At the peak of volunteers we were seven: three solo travelers: me, Lau from Holland and Janni from Sweden, a French couple and an Irish/English couple. Our average day would start with yoga down by the river at 5.45am, led by me, then stuffing ourselves at breakfast, then five hours of manual labour. One day we cleared a field so later we could plant peanuts, we harvested oranges, we painted the house white and blue, we painted the orange tree trunks to protect them from ants, we cleaned out the random meditation halls and karaoke bar, we weeded the corn fields…various things, all very satisfying and fun. After stuffing ourselves again at lunch we’d swim in the river, a waterfall or the pool, practice Spanish, read, walk, and basically hang out until dinner. Some afternoons we did some interpretative dance meditations, pretending we were a river etc. Very cleansing. The boys did not attend. 


Ameeta told crazy stories about miracles that have happened there, including one time when they had half a chicken and half a pound of rice and managed to feed seventeen people with leftovers for forty. She must have been exaggerating a little but the place felt so magical I wouldn’t have put it past it. 
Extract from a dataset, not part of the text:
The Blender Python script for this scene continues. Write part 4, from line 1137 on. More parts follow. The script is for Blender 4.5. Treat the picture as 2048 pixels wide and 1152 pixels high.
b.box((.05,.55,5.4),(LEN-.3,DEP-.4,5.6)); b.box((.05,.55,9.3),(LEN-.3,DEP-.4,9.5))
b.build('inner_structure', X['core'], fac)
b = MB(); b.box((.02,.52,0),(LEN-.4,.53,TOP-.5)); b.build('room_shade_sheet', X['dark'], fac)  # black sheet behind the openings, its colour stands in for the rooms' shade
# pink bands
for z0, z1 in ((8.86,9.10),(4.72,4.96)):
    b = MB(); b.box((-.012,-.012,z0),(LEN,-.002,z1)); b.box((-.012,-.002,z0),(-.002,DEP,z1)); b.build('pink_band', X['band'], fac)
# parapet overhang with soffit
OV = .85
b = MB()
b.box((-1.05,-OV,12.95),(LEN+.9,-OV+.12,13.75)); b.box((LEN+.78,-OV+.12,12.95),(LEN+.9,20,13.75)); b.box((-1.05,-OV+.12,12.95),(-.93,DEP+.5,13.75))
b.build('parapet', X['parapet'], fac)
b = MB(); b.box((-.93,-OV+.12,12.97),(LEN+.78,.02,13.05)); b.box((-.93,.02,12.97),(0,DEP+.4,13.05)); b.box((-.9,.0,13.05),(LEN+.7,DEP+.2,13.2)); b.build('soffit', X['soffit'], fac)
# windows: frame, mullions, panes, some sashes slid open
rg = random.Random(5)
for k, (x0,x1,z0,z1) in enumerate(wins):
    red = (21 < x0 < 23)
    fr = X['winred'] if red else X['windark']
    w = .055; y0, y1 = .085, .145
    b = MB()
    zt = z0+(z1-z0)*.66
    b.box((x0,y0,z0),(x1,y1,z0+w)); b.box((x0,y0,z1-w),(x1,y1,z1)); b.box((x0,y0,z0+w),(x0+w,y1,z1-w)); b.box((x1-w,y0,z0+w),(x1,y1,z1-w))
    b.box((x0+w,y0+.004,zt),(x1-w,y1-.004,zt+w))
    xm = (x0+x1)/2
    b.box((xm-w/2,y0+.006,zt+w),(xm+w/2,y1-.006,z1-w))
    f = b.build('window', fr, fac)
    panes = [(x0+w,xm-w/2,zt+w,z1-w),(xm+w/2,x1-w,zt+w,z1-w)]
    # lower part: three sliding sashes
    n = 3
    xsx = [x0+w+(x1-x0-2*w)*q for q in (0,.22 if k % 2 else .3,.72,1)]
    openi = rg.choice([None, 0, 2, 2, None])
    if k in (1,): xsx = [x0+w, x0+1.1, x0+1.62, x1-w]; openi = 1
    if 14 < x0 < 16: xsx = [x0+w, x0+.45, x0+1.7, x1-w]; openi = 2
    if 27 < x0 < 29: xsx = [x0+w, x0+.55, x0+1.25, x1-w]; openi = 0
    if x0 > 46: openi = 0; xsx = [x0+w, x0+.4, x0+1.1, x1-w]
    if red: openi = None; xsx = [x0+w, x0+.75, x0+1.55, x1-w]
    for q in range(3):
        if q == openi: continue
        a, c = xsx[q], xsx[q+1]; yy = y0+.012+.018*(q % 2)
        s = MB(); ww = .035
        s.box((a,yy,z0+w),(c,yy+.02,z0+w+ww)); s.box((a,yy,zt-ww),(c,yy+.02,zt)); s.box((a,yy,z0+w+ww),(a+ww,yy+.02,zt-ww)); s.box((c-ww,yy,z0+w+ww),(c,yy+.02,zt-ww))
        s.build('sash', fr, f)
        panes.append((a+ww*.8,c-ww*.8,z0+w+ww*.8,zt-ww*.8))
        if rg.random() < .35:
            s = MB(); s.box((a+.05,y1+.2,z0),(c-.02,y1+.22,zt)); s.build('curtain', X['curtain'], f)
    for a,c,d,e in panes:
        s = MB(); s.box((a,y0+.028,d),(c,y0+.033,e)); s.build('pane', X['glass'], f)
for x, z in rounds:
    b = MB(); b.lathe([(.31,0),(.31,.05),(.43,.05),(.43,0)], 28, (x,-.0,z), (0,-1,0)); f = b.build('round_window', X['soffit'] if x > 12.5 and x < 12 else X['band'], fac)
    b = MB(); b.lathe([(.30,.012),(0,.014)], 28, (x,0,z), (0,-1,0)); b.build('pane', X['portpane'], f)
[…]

About half way through my time there Ameeta pulled me aside and asked me if I’d like to return there next year after my travels to take over the place as her partner. The hotel has so much potential as a spiritual and natural retreat but they have no notion of promotion or attracting guests and most of the time it felt like the work we were doing was for our own benefit (i.e. harvesting food that we would eat, cleaning rooms only we would use). I mean, I don’t know much about promotion or attracting guests either but I’m sure it can’t be that hard to make a functioning website… Mainly I just want to share the magic of the area with others. Life proliferates there. I felt like a new person after a couple of days, and just now when I passed through Quito on my way to the Galapagos I could barely breathe through the fumes and my eyes felt dulled by the various shades of grey everywhere after the explosion of color I’d left.